Google Hints at Goal to Roll Out Self-Driving Car by 2020

How long before self-driving cars are made available to the consumer? Although Google, a company at the forefront of the field, hasn’t set a formal timeline, the self-driving car’s project’s lead Chris Urmson reported set 2020, when his son would turn 16, as an aspirational deadline.
Google Hints at Goal to Roll Out Self-Driving Car by 2020
A Google self-driving car goes on a test drive near the Computer History Museum in Mountain View, California on May 13, 2014. (AP Photo/Eric Risberg, File)
Jonathan Zhou
9/6/2015
Updated:
9/6/2015

How long before self-driving cars are made available to the consumer? Although Google, the company at the forefront of the field, hasn’t set a formal timeline, Google’s self-driving car project lead, Chris Urmson, set 2020 as an aspirational deadline—the year his son would turn 16.

Google releases monthly updates about its fleet of self-driving vehicles being tested, and in the August edition it states that “Urmson’s goal is to make sure his 11-year-old son doesn’t need to get a driver’s license.”

Since 2009, Google’s self-driving cars have collectively covered more than 1.15 million miles in autonomous mode, and have averaged more than 10,000 miles per week on public roads.

In the current phase of testing, Google is collecting community feedback from the drivers and pedestrians who interact with its self-driving vehicles, and the company is already drawing up plans for a pilot program where the general public gets to try out its prototypes.

Google has long tested its cars near its headquarters in Mountain View, California, but it recently expanded to areas “far from Silicon Valley” to see what it can learn from different environments.

“We’ve had to learn how to handle new types of street infrastructure, like horizontal traffic signals,” the report reads. “But on the whole, in terms of how the cars operate, there’s far more that’s similar than different.”

One accident was reported in August, bumping up the total number of accidents in Google’s five years of testing to 16. Google’s car was near an intersection when a pedestrian was crossing, forcing the human pilot to manually break, and a vehicle rear-ended Google’s test car. Google claims that of the 16 accidents, not a single one was due to the fault of its self-driving system.

Although a human pilot was responsible for stopping Google’s car from running into the pedestrian, a later analysis of the incident indicates that the decision wasn’t necessary. Google’s self-driving system keeps a record of its own decisions, including how the car would have acted on its own in the accident.

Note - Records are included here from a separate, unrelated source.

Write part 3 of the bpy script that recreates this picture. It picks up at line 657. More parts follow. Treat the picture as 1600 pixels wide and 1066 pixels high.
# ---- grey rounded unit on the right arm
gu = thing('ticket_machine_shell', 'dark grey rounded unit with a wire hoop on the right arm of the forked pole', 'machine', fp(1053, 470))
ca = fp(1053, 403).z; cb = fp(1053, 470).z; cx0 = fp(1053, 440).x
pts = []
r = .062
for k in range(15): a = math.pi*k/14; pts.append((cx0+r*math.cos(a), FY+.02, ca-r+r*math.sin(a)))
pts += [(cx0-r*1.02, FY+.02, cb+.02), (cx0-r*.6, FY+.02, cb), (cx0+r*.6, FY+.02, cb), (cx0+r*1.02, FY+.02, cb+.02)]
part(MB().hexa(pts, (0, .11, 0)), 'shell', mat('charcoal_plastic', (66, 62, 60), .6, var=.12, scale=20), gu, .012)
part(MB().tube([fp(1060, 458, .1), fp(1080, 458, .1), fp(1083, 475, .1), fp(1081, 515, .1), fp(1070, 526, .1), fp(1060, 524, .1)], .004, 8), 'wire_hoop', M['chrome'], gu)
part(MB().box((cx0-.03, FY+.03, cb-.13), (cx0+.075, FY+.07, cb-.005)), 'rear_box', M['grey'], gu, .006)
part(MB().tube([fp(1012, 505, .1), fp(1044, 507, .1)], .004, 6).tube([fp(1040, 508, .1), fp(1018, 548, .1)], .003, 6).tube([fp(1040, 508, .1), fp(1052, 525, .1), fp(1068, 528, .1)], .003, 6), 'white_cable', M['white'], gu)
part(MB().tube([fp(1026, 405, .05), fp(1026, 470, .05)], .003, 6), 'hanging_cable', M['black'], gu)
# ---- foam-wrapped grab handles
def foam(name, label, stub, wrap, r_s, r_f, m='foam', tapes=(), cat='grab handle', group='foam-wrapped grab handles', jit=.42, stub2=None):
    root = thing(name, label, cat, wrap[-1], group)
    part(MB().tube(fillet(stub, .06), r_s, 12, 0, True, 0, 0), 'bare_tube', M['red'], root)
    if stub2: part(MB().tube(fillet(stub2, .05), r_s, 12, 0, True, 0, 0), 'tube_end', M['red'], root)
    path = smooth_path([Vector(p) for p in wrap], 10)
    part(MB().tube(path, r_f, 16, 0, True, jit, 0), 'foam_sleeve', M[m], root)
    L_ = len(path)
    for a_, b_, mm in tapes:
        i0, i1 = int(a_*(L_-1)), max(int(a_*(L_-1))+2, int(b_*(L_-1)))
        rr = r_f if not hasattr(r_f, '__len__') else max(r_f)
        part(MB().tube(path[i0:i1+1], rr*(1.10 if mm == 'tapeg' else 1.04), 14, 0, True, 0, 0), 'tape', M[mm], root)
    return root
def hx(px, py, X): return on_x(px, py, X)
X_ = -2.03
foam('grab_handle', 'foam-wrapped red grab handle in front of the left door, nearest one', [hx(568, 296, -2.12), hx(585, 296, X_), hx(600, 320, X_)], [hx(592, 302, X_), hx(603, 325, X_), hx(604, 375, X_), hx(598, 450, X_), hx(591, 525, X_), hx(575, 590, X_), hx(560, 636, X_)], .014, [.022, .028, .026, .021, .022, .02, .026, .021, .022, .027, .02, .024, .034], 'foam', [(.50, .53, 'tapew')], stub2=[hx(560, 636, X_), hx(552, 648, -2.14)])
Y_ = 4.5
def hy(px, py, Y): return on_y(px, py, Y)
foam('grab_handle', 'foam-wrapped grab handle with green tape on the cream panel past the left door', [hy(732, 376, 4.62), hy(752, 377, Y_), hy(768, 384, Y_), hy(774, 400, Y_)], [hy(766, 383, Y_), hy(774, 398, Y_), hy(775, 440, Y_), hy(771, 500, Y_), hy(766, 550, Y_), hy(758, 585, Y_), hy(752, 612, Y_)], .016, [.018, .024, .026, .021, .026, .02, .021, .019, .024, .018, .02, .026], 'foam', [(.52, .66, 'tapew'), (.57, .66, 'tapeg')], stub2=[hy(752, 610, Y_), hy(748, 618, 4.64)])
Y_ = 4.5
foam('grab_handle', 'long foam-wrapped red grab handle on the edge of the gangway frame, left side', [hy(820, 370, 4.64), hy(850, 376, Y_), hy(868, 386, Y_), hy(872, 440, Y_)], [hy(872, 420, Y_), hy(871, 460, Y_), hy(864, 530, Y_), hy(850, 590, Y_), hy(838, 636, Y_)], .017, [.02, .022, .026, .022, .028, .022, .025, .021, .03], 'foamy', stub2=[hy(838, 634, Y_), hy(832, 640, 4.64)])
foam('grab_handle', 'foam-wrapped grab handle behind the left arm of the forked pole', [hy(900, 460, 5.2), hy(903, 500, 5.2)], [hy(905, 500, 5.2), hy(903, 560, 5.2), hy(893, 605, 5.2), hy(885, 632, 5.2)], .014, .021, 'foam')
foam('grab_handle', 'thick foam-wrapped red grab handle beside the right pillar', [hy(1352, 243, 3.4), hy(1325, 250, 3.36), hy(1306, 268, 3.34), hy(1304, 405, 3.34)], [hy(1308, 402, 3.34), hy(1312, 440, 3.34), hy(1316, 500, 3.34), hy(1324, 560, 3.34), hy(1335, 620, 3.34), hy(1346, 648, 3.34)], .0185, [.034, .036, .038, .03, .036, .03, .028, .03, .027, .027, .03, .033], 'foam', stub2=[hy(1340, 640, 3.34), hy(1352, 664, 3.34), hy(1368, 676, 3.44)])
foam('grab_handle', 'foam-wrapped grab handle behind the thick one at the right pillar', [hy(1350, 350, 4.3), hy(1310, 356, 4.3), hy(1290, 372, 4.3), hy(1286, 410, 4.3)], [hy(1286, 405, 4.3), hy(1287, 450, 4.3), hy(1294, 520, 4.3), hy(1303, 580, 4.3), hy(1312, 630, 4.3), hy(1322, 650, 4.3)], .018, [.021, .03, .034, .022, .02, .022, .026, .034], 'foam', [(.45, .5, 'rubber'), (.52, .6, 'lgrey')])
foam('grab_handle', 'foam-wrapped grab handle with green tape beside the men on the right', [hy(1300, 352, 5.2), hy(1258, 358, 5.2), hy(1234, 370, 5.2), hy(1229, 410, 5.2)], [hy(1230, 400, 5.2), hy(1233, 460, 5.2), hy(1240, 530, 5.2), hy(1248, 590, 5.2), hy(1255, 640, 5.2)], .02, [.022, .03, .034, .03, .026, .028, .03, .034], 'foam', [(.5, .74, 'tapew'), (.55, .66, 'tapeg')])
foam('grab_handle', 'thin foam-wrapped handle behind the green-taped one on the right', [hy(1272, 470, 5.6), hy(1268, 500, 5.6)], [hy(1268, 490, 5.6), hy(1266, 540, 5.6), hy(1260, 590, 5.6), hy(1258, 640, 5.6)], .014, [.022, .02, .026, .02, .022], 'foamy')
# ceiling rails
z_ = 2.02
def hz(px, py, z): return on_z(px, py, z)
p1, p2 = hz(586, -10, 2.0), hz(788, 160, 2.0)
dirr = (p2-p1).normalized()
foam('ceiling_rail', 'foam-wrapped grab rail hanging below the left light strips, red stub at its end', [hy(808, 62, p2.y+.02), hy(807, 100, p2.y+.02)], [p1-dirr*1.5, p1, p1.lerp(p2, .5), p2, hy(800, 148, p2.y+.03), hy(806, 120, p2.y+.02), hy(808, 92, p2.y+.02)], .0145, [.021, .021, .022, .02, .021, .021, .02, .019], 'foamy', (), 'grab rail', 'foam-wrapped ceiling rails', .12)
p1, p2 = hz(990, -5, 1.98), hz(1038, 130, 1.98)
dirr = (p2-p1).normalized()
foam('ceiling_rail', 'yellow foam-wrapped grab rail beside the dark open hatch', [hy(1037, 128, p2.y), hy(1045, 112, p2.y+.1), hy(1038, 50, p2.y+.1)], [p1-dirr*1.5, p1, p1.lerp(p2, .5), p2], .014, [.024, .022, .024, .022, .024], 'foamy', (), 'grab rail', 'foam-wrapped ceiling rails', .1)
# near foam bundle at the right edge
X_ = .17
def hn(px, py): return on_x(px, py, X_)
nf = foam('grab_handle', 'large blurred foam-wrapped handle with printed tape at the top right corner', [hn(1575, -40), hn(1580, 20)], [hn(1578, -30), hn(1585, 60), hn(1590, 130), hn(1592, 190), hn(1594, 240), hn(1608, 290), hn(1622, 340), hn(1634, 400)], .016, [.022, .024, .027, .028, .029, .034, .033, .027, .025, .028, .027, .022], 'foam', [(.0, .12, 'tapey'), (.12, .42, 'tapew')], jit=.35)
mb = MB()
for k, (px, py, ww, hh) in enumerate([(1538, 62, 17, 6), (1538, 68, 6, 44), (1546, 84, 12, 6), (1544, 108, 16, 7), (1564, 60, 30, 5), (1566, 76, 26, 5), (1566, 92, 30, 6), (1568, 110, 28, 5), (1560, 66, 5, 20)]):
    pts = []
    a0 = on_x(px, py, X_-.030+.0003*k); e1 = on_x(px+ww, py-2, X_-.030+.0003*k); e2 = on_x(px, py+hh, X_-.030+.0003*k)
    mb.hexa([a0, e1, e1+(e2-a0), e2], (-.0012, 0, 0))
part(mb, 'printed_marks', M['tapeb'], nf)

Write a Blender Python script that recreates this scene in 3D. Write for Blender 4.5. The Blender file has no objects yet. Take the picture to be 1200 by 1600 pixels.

In this case, the autonomous system would have left less margin for error than the human pilot.

“If the car had been left to operate autonomously, it would have stopped safely in front of the crosswalk—great. Intriguingly, though, it would have braked slightly less hard and traveled a bit closer to the crosswalk before stopping,” the report states.

The report doesn’t state whether the accident could have been avoided if the human driver had not taken over, since the self-driving system would leave more space for the vehicle that rear-ended Google’s car to come to a stop, but it does suggest that autonomous systems are better than humans at optimizing the amount of space to leave between pedestrians in front and vehicles behind.

“This situation highlights what computers are good at. Our software could do the math on many complicated factors all at once—pedestrian speed and trajectory, our speed and trajectory, the other vehicle’s speed and trajectory,” the report reads. “And then it could make an extremely nuanced braking calculation and implement a very controlled response, all very quickly.”